The latest monthly data released by the industry body Association of Mutual Funds in India (AMFI) for the month of December 2021 was very encouraging from an equity mutual fund perspective. According to AMFI monthly data, inflows of equity mutual funds have more than doubled to ₹325,077 crores in December 2021 compared to ₹11,615 crores witnessed in the month of November 2021 and against an outflow of 10,147 crores in December 2020. The net inflows registered in December 2021 in equity MF were the highest since April 2018. Even investments through the SIP route in the month of December 2021 were at ₹11,305 crore, which seems to be the highest ever figure.
Good inflows, along with a healthy surge in equity markets, has led to an increase in the share of equity schemes in the overall AUM of domestic mutual funds. It has increased from 31 percent at the start of the year to 36 percent by the end of the year 2021. For the year 2021, the total increase in AUM of equity MF has been ₹4.4 lakh crore, out of which around ₹1 lakh crore has come from inflows and the rest from mark-to-market gains. At the end of December 2021, equity-oriented schemes derived 88 percent of their assets from individual investors (Retail + HNI).
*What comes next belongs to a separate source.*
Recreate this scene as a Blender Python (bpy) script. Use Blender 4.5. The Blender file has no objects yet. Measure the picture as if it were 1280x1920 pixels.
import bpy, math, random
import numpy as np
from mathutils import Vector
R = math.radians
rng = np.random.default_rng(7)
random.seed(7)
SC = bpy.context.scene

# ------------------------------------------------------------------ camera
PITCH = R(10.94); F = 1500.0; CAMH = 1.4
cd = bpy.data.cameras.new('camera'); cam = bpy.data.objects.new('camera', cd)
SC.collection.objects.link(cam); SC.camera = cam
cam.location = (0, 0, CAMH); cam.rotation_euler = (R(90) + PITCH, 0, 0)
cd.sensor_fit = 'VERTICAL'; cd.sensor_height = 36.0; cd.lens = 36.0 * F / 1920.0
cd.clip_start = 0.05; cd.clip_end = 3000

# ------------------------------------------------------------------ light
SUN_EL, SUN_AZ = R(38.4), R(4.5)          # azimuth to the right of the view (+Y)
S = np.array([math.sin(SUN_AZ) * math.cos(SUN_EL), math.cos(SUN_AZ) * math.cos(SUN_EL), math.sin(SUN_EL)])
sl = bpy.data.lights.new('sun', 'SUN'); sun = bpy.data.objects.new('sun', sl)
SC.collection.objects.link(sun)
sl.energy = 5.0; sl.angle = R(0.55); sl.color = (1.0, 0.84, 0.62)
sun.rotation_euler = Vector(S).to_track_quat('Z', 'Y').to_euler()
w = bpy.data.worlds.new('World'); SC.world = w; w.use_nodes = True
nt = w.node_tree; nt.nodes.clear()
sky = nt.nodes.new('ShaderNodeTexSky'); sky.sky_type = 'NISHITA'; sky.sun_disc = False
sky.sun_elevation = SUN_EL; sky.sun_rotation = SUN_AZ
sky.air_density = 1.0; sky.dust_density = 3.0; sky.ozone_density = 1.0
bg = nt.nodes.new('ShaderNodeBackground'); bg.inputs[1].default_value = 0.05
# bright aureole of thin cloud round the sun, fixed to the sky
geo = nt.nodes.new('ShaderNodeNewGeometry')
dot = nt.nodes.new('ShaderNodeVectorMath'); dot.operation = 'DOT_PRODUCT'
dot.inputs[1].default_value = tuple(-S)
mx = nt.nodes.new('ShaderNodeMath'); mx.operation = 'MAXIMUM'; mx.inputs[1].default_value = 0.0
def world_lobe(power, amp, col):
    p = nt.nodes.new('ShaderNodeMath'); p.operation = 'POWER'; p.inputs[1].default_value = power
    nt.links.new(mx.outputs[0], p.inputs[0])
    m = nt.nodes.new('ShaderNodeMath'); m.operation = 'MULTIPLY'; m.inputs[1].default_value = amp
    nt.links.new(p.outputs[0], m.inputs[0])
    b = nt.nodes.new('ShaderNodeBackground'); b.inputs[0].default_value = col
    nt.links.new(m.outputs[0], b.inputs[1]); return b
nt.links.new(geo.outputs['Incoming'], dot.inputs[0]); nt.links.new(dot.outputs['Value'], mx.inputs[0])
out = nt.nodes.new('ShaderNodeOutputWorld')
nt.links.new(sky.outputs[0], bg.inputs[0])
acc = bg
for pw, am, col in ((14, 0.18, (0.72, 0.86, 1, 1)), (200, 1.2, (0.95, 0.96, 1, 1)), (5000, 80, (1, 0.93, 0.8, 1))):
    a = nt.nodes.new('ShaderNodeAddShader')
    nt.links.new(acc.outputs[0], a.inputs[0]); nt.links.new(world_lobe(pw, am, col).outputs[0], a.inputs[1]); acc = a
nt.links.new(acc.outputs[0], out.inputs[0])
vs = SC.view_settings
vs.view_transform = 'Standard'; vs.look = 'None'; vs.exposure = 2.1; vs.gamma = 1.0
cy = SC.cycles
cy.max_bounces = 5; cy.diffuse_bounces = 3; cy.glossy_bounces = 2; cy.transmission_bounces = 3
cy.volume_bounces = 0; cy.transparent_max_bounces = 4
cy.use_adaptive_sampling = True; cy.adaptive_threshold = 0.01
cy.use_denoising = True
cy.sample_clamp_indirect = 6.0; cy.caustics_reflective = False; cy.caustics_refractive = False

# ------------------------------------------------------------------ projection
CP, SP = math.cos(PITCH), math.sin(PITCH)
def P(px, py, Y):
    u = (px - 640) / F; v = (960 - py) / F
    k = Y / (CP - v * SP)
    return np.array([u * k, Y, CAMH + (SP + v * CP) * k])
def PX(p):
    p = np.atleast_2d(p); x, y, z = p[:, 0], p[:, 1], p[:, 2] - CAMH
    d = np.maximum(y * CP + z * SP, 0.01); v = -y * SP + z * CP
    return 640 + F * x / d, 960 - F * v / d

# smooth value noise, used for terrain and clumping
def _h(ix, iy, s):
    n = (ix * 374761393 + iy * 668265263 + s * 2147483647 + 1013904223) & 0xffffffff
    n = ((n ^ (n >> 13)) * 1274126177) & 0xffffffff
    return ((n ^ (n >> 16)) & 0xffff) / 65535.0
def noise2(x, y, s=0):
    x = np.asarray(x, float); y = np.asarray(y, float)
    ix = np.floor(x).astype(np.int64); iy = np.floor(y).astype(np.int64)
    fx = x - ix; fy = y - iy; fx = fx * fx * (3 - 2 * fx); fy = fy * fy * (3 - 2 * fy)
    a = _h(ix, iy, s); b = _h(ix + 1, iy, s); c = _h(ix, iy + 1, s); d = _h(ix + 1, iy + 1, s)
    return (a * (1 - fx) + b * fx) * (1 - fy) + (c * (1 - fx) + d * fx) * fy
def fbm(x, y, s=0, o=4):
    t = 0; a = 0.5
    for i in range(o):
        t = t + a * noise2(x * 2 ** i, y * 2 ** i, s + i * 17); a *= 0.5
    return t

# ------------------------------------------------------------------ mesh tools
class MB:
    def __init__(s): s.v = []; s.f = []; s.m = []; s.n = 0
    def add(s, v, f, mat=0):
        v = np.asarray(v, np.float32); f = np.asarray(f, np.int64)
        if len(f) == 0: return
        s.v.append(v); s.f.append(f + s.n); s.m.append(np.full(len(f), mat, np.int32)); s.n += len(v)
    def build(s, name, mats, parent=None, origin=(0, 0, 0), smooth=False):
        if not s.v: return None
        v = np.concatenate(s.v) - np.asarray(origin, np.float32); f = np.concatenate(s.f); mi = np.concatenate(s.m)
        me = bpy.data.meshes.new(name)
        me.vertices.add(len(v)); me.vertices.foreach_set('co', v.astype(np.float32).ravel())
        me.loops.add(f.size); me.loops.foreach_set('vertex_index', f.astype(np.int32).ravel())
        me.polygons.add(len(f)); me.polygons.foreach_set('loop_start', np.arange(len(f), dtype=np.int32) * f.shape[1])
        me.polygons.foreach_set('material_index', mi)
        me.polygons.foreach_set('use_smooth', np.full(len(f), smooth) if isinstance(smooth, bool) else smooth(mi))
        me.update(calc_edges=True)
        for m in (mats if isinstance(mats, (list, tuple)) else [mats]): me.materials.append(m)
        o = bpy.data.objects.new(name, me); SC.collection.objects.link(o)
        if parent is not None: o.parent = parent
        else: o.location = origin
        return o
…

This shows that retail investors are increasingly getting attracted towards mutual funds for their investment needs and for achieving their financial goals. Mutual funds have become an integral part of retail investors' portfolios with investors assigning different SIPs to different goals. One of the reasons for such a recent surge in the interest of the investors are the better returns provided by equity mutual funds in the last few years.